Bismillahirrahmanirrahim
Şeâir-i İslâmiyeyi tağyire teşebbüs edenlerin senetleri ve hüccetleri, yine her fena şeylerde olduğu gibi, ecnebîleri körü körüne taklitçilik yüzünden geliyor. Diyorlar ki: "Londra'da ihtidâ edenler ve ecnebîlerden imana gelenler, memleketlerinde ezan ve kamet gibi çok şeyleri kendi lisanlarına tercüme ediyorlar, yapıyorlar. Âlem-i İslâm onlara karşı sükût ediyor, itiraz etmiyor. Demek bir cevaz-ı şer'î var ki sükût ediliyor."
Elcevap: Bu kıyasın o kadar zâhir bir farkı var ki, hiçbir cihette onlara kıyas etmek ve onları taklit etmek zîşuurun kârı değildir. Çünkü, ecnebî diyarına, lisan-ı şeriatta "dâr-ı harp" denilir. Dâr-ı harpte çok şeylere cevaz olabilir ki, diyar-ı İslâmda mesağ olamaz.
Hem frengistan diyarı, Hıristiyan şevketi dairesidir. Istılahât-ı şer'iyenin maânîsini ve kelimât-ı mukaddesenin mefâhimini lisan-ı hâl ile telkin edecek ve ihsas edecek bir muhit olmadığından, bilmecburiye, kudsî maânî, mukaddes elfâza tercih edilmiş; maânî için elfaz terk edilmiş, ehvenüşşer ihtiyar edilmiş.
Diyar-ı İslâmda ise, muhit, o kelimât-ı mukaddesenin meâl-i icmâlîsini ehl-i İslâma lisan-ı hâl ile ders veriyor. Anane-i İslâmiye ve İslâmî tarih ve umum şeâir-i İslâmiye ve umum erkân-ı İslâmiyete ait muhaverât-ı ehl-i İslâm, o kelimât-ı mukaddesenin mücmel meallerini, mütemadiyen ehl-i imana telkin ediyorlar.

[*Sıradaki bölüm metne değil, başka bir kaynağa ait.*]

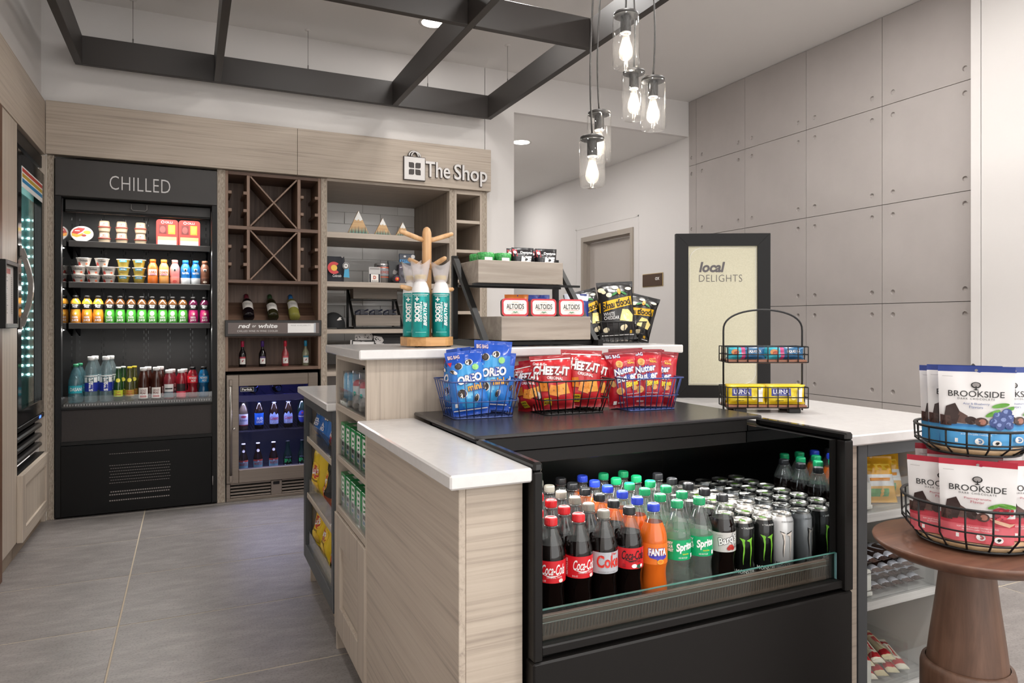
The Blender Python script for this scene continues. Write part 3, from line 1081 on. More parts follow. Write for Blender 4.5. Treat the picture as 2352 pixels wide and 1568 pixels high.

Hattâ, şu memleketin maâbid ve medâris-i diniyesinden başka, makberistanın mezar taşları dahi birer telkin edici, birer muallim hükmündedir ki, o maânî-i mukaddeseyi ehl-i imana ihtar ediyorlar. Acaba kendine Müslüman diyen bir adam, dünyanın bir menfaati için bir günde elli kelime frengî lügatından taallüm ettiği hâlde, elli senede ve hergünde elli defa tekrar ettiği Sübhanallah, Elhamdü lillâh ve Lâ ilâhe illâllah ve Allahu ekber gibi mukaddes kelimeleri öğrenmezse, elli defa hayvandan daha aşağı düşmez mi? Böyle hayvanlar için bu kelimât-ı mukaddese tercüme ve tahrif edilmez ve tehcir edilmezler. Onları tehcir ve tağyir etmek, bütün mezar taşlarını hâkketmektir; bu tahkire karşı titreyen mezaristandaki ehl-i kuburu aleyhlerine döndürmektir.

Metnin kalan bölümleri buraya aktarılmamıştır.